UAS Chancellor speaks to Chamber

    Juneau, Alaska (KINY) Despite budget cuts and declines in student enrollment, University of Alaska Southeast Chancellor Rick Caulfield is bullish about the future.

    Enrollment dropped 8% percent at the University this past year to 2,462.  That mirrors a decline in student enrollment in Alaska schools.  The state has also cut the budget at the University by over 19% in the past four years.  Alaska currently ranks 49th in the nation in the rate of ninth grade high school kids that go on to college or some form of post secondary training.  The statistics show 24% of those students don't graduate from high school.  13% attend college out of state and 22% attend the University of Alaska system.

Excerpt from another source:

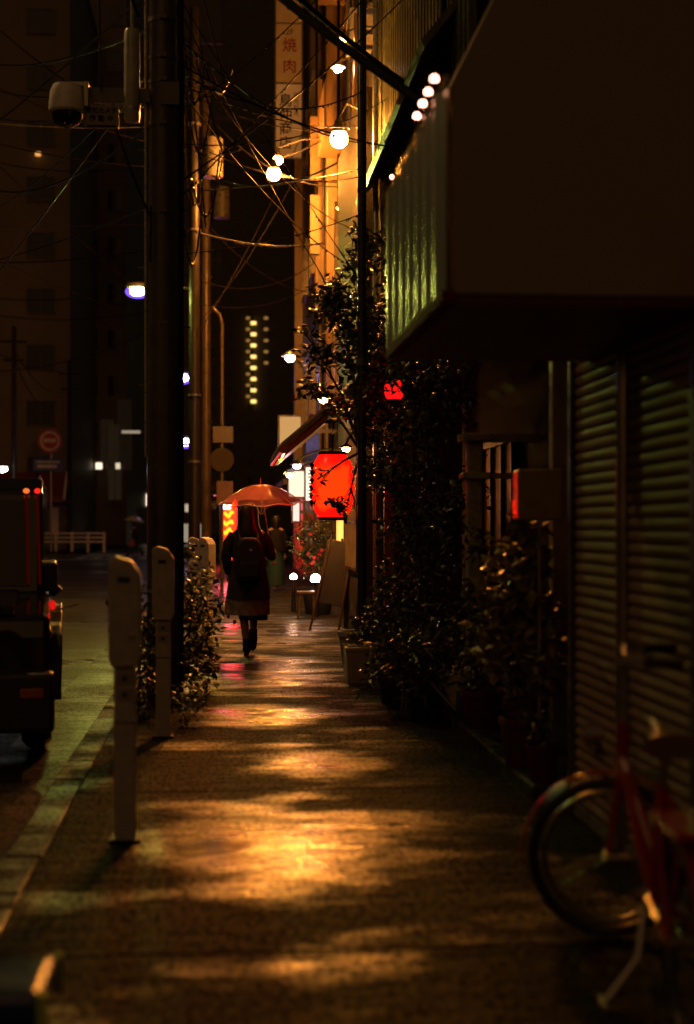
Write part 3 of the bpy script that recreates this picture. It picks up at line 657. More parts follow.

    Chancellor Rick Caulfield spoke to the Juneau Chamber of commerce luncheon Thursday about building the 21st century workforce.  The system goal is to have 65 percent of Alaskans have some form of post secondary training by 2025.  Another goal is to produce 90 percent of teachers hired in Alaska by 2025.  Currently two out of three teachers hired here are from out of state.

    This week they announced a new initiative with the US Coast Guard to increase career opportunities for college students,  Caulfield said the College Student Pre-Commissioning Initiative, allows students to go to college and still be on active duty with the Coat Guard.  He said the program will be a direct route to officer training school for students.  "It is demanding.  I hope to see a steady stream of UAS students who chose the program."

    The Coast Guard will support students with their tuition and books and provide a stipend and even a salary while they attend college classes.

    "The Coast Guard is looking for a more diverse work force and more students who know Alaska, know the importance of fisheries to our economy, how important the Coast Guard is to our economy and the safety of our communities."

    Caulfield also spoke on a successful fisheries degree program, and stated the Auke Bay Marine Station project is on schedule and
    the deal with the city and borough of Juneau should be done by November 1st.  The facility will remain in public ownership.  The college is also about to close on a deal to sell the college book store building to a private entity.